1. George Duke / Reach For It
My brother gave me a bootleg cassette of this that I listened to all through high school. It's got Ndugu Leon Chancler on drums.  Great 70s LA Latin/fusion/funk, with a couple of soul ballads. High points are Omi, a high energy Afro 12/8, which began my very long engagement with that type of groove, and Watch Out Baby!, a sort of quasi-pornographic funk epic featuring Stanley Clarke— here's my transcription of Chancler's playing on that.

Here is Omi— I made a loop of the bulk of this tune, which is included in my massive zip of practice loops, which is still available to download free.

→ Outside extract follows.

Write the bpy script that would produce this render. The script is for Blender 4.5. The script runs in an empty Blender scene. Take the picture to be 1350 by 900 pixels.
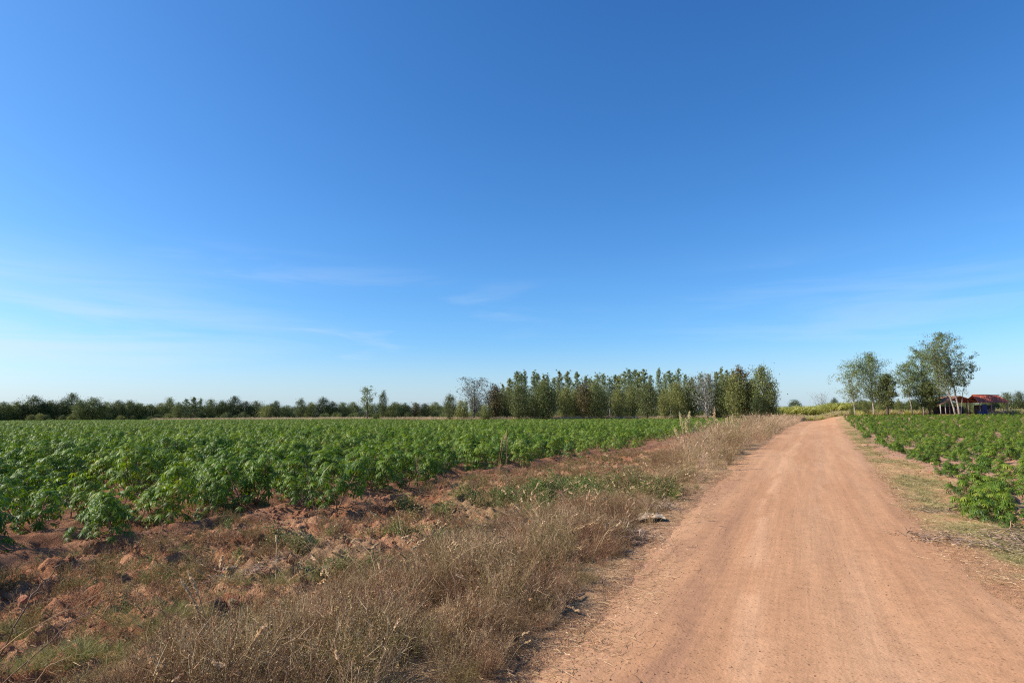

2. Bill Frisell / Before We Were Born 
Got a cassette of this in a mall in Puerto Rico. I knew about Bill Frisell from the Marc Johnson Bass Desires record, but it was the first I heard of Joey Baron. Includes a pretty radical 13 minute John Zorn arrangement, and Arto Lindsay on one tune. I played these gigs in central Oregon, on the other side of the mountains, and would crank this driving home through the Cascades at 2am.




3. Thelonious Monk - Trio 
Knowing individuals inform me that this is a weak, poorly performed album. The vibe is casual, but I don't know what's WRONG with it. Like, tell me what you want. We'll go to the British Museum and rate the Constable sketches. Settle some accounts.

To me it's a perfect record. This is what jazz is supposed to be. There are ten tracks and ~35 min of music total, so it's tight; the tunes are featured a little more than the soloing. Everybody sounds engaged, people are trying some things, and the total package is like walking in on a Leonardo sculpture— you already knew the whole thing before you even saw it.



4. McCoy Tyner / Blues For Coltrane
I posted about this one before: Blues for Coltrane. I think it's considered a McCoy album. With Roy Haynes, Cecil McBee, Pharoah Sanders, David Murray. At USC I used to listen to this on my way to combo rehearsal with Dwight Dickerson, and arrive ready to kick ass. Pretty sure I made a lifetime enemy out of a bass clarinetist. I never understood why everyone didn't want to play this level of energy all the time.



5. Miles Davis / Water Babies
I only just figured out that I liked this record a few years ago— like 10-12 years ago. It's outtakes from the Nefertiti and In A Silent Way sessions. Compared to Nefertiti and Filles de K they really sound like ensemble sketches. It sounds unfinished, the tunes are not really strong in a normal way, but that's what I like about it. It still sounds like a record. Especially love Wayne Shorter's playing all the way through this.